## START Provided material

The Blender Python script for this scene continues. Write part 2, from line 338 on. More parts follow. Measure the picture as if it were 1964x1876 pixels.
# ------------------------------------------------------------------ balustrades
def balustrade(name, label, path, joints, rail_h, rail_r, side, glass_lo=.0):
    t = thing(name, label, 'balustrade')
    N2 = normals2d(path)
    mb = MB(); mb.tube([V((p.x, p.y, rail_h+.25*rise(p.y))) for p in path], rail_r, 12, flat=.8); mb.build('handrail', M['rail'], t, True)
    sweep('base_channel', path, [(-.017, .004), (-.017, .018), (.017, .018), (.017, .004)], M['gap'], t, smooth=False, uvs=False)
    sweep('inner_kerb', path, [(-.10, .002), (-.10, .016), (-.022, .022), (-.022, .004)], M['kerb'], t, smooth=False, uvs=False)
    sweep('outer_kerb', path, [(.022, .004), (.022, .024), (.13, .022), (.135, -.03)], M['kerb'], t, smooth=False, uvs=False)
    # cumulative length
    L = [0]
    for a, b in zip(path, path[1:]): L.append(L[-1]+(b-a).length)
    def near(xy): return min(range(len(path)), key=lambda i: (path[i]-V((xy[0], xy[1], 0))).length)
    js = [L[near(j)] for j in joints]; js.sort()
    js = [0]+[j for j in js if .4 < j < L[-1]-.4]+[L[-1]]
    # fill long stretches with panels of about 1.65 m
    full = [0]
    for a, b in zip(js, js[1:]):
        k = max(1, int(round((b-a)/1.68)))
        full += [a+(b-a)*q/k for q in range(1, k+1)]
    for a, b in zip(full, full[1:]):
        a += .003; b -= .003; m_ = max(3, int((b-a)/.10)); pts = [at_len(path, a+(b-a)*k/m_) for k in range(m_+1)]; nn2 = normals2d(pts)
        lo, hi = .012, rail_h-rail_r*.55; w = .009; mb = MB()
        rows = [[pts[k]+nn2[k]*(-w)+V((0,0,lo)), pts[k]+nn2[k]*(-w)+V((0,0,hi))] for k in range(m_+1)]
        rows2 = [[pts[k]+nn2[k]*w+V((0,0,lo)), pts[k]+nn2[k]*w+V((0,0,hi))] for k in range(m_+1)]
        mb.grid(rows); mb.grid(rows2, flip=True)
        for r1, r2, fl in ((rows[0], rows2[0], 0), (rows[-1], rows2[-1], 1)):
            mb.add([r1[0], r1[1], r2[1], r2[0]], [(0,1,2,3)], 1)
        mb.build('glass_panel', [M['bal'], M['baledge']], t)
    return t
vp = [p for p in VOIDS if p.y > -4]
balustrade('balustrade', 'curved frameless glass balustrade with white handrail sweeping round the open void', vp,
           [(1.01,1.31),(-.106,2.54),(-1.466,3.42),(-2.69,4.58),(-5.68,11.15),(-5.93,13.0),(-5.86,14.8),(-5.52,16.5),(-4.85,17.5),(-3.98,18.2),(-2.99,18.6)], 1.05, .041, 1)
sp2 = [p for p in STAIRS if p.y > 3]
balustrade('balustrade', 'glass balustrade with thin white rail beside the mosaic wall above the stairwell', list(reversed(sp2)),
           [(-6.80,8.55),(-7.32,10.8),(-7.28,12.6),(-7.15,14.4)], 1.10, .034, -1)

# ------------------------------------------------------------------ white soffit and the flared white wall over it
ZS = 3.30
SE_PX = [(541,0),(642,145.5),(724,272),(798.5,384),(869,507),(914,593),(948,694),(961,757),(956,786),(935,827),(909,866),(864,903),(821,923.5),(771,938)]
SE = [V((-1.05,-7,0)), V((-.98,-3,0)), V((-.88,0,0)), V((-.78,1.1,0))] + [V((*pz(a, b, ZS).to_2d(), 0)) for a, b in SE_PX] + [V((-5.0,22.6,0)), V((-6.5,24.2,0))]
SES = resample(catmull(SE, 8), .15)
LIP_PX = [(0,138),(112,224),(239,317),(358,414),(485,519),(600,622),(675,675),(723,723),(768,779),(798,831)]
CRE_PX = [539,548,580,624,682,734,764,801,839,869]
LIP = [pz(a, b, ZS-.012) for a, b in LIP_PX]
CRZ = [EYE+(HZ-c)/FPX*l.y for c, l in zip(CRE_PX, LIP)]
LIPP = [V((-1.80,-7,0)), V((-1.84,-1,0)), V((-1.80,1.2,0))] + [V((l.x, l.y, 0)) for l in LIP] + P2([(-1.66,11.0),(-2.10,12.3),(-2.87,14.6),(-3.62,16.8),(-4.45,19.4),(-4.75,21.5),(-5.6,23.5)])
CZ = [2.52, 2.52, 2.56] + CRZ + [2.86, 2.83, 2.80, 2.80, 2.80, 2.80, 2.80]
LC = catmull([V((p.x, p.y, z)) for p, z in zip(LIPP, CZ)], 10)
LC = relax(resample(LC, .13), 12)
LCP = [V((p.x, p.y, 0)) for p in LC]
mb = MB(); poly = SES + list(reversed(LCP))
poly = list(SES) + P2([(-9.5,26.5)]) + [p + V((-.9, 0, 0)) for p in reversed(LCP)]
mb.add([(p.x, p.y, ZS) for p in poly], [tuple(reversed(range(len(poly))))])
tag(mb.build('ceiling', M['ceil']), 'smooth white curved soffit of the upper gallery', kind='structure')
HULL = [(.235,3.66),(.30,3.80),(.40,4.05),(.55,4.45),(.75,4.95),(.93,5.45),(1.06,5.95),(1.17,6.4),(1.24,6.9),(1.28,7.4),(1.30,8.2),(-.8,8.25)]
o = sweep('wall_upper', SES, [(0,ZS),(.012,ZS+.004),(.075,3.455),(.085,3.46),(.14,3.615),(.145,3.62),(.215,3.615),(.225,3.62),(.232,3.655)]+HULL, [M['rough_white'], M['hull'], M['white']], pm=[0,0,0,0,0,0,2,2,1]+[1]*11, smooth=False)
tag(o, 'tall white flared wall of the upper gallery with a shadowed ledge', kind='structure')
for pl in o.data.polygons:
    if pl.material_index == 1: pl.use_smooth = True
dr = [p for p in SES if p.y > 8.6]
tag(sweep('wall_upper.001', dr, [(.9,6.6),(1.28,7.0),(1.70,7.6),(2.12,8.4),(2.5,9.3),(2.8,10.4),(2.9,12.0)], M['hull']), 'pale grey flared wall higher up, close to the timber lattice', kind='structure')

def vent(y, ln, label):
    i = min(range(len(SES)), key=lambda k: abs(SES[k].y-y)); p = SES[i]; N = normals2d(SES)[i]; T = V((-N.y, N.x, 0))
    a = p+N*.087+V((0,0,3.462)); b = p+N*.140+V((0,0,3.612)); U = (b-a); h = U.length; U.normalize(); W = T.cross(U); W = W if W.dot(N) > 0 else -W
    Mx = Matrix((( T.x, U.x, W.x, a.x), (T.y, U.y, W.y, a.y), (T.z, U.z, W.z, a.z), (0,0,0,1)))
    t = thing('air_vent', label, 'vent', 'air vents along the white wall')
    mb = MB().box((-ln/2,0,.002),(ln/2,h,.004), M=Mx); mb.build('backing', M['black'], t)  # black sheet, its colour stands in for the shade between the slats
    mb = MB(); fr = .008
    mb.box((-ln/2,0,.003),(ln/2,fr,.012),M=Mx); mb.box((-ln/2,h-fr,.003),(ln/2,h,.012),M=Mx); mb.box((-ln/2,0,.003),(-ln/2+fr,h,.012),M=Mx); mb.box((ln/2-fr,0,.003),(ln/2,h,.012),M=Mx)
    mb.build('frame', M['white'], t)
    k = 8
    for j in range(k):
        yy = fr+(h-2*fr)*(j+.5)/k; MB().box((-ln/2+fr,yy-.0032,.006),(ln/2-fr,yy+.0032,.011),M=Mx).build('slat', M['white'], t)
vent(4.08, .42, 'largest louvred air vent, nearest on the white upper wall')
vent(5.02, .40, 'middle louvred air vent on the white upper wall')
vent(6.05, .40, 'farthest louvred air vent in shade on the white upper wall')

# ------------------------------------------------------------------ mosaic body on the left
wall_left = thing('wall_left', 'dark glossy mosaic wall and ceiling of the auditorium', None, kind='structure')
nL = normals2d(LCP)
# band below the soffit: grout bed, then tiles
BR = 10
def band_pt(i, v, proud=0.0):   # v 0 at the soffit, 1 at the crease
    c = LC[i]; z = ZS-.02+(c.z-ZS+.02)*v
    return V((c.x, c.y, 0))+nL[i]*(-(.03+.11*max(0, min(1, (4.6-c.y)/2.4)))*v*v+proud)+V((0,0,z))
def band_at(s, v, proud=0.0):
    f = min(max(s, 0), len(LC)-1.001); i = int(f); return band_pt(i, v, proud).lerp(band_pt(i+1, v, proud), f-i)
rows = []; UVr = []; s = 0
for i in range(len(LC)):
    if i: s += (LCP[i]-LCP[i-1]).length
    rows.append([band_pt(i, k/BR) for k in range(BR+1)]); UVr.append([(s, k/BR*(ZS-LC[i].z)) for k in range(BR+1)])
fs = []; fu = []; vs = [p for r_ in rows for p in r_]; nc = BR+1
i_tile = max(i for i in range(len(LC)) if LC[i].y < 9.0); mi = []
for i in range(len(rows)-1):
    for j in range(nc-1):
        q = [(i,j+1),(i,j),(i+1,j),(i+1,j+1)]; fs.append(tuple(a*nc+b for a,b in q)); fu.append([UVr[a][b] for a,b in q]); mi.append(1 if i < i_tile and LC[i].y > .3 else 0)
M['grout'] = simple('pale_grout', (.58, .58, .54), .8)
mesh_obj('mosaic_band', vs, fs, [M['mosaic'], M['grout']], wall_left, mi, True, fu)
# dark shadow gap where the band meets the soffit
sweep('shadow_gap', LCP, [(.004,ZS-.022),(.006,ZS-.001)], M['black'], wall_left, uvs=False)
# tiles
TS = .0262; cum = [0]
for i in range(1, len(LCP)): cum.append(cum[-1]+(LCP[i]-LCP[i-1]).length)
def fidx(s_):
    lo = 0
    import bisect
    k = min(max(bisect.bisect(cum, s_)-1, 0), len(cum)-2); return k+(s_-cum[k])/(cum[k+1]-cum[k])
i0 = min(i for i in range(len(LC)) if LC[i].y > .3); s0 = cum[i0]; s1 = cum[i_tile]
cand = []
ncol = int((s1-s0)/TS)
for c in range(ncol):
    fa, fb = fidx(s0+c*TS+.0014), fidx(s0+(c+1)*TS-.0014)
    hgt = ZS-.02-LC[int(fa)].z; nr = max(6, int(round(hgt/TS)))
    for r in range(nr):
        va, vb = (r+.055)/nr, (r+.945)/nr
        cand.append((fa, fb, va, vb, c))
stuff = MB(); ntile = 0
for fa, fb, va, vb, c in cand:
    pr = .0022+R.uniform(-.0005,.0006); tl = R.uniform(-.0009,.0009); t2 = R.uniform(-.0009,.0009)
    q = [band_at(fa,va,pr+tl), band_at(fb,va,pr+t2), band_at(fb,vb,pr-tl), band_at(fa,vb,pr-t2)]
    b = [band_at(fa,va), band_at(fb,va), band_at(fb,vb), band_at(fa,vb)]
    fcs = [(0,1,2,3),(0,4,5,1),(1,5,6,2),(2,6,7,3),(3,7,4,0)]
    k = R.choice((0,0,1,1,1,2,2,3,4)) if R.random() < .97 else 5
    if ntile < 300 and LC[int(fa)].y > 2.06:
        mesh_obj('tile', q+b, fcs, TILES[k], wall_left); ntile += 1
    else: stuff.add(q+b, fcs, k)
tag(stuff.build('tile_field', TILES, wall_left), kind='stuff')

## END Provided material

» **Given request**
From the listing above, copy every line that includes the word "False".

» **Exercise solution**
    sweep('base_channel', path, [(-.017, .004), (-.017, .018), (.017, .018), (.017, .004)], M['gap'], t, smooth=False, uvs=False)
    sweep('inner_kerb', path, [(-.10, .002), (-.10, .016), (-.022, .022), (-.022, .004)], M['kerb'], t, smooth=False, uvs=False)
    sweep('outer_kerb', path, [(.022, .004), (.022, .024), (.13, .022), (.135, -.03)], M['kerb'], t, smooth=False, uvs=False)
o = sweep('wall_upper', SES, [(0,ZS),(.012,ZS+.004),(.075,3.455),(.085,3.46),(.14,3.615),(.145,3.62),(.215,3.615),(.225,3.62),(.232,3.655)]+HULL, [M['rough_white'], M['hull'], M['white']], pm=[0,0,0,0,0,0,2,2,1]+[1]*11, smooth=False)
sweep('shadow_gap', LCP, [(.004,ZS-.022),(.006,ZS-.001)], M['black'], wall_left, uvs=False)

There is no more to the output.